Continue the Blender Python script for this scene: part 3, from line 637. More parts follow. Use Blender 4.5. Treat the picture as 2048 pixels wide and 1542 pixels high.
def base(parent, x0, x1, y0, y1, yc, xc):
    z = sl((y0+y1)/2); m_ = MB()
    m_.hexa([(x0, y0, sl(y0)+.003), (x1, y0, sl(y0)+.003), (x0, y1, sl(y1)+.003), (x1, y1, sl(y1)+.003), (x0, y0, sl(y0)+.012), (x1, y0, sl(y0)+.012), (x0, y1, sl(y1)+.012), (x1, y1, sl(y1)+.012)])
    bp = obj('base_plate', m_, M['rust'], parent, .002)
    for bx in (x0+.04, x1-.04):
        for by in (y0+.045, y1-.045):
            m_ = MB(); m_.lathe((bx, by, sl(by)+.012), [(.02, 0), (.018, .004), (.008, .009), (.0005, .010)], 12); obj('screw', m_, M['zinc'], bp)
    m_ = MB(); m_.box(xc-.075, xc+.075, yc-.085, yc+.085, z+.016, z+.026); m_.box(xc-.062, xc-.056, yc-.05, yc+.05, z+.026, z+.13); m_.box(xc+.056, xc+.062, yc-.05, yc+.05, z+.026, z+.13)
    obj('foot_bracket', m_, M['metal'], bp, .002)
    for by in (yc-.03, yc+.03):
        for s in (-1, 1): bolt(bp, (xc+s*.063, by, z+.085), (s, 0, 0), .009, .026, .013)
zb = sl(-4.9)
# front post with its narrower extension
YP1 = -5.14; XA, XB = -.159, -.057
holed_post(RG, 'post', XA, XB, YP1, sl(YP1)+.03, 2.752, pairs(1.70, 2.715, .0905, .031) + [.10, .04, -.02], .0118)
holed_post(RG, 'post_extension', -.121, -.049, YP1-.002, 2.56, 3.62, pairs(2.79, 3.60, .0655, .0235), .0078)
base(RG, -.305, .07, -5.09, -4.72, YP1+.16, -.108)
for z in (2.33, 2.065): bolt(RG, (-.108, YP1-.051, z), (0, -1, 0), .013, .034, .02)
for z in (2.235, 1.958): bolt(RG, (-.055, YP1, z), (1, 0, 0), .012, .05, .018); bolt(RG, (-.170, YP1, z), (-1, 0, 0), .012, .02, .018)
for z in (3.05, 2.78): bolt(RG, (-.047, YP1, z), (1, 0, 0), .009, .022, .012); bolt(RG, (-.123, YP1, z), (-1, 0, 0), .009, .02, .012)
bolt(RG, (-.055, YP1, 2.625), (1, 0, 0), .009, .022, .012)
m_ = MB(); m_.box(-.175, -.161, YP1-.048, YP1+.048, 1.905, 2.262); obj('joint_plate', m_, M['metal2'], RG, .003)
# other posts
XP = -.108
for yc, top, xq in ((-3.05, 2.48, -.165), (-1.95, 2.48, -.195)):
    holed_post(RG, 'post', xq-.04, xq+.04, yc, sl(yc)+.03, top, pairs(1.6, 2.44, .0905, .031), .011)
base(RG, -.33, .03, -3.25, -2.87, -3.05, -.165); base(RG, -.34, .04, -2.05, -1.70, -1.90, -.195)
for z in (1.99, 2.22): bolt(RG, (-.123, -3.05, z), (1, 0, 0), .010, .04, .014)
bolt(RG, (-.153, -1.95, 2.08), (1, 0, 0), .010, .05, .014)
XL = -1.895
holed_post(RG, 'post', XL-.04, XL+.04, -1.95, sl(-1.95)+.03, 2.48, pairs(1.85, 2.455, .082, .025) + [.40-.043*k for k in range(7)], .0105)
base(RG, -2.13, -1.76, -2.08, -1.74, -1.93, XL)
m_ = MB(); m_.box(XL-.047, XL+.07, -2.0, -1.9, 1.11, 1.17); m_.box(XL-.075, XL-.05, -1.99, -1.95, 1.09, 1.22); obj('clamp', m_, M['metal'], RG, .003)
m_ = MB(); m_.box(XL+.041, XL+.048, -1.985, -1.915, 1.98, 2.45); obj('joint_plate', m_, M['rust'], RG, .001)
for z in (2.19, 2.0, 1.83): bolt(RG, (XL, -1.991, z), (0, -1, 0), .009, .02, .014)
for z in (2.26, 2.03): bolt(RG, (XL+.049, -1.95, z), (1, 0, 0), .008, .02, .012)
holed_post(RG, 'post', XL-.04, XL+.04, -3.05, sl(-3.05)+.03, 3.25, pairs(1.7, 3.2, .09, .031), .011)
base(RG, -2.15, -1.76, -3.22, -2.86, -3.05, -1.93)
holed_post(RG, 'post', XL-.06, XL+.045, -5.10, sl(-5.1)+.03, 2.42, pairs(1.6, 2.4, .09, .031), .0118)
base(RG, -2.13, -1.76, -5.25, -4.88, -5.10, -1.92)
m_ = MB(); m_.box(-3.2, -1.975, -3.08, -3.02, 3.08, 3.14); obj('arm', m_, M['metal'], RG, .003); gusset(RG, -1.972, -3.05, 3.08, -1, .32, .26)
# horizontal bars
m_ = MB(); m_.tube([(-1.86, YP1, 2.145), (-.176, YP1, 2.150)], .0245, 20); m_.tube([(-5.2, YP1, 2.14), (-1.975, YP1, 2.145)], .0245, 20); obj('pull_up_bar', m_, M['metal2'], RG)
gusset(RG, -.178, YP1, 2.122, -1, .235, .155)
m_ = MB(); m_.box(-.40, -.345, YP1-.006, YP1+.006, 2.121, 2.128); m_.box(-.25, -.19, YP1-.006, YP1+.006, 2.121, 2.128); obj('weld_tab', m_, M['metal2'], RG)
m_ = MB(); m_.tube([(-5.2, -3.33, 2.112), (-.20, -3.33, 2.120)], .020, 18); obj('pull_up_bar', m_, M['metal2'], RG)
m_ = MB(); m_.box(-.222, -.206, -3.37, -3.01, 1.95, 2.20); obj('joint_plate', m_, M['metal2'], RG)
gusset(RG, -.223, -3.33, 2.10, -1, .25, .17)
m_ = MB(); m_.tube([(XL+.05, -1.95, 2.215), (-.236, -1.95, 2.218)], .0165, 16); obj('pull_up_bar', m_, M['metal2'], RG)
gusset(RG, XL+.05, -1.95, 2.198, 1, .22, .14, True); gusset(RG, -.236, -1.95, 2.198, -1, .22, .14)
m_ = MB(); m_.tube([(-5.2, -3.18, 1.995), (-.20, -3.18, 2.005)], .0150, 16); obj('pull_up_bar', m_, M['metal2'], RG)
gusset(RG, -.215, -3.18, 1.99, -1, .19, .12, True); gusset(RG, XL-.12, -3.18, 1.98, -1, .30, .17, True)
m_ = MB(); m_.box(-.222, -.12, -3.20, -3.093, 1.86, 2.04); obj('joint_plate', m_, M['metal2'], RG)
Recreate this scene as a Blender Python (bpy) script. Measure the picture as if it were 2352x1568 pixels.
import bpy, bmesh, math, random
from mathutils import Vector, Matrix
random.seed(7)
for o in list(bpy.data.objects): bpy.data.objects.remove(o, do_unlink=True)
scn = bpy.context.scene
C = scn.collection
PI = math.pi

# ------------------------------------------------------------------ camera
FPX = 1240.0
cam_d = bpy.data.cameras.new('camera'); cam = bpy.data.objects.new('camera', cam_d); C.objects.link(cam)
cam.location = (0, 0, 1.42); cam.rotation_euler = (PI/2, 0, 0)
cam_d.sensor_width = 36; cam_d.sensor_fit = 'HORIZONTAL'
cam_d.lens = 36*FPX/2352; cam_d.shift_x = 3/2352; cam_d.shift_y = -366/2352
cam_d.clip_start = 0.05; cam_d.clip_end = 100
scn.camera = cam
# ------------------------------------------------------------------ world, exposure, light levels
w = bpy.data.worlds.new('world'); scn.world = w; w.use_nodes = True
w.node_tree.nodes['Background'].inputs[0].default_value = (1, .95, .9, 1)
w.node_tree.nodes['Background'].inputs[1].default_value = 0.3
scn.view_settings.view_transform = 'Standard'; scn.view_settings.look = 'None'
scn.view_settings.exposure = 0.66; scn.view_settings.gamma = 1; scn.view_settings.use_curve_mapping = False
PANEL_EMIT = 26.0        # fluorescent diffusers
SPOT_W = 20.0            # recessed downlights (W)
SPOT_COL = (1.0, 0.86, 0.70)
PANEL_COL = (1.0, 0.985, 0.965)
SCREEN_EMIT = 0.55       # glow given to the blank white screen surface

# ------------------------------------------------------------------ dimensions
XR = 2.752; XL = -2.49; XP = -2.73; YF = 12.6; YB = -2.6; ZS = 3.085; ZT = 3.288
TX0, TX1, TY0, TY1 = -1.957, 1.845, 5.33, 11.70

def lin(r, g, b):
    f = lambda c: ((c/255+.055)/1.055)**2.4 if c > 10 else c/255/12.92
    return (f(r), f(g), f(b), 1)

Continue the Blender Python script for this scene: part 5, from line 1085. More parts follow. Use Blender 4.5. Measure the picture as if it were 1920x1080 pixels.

What you are asked to do: Above are the records. Copy the lines beginning at the one that has "Recreate this scene" and ending with the one that has "PI = math.pi", unchanged.

Response for this exercise:
Recreate this scene as a Blender Python (bpy) script. Measure the picture as if it were 2352x1568 pixels.
import bpy, bmesh, math, random
from mathutils import Vector, Matrix
random.seed(7)
for o in list(bpy.data.objects): bpy.data.objects.remove(o, do_unlink=True)
scn = bpy.context.scene
C = scn.collection
PI = math.pi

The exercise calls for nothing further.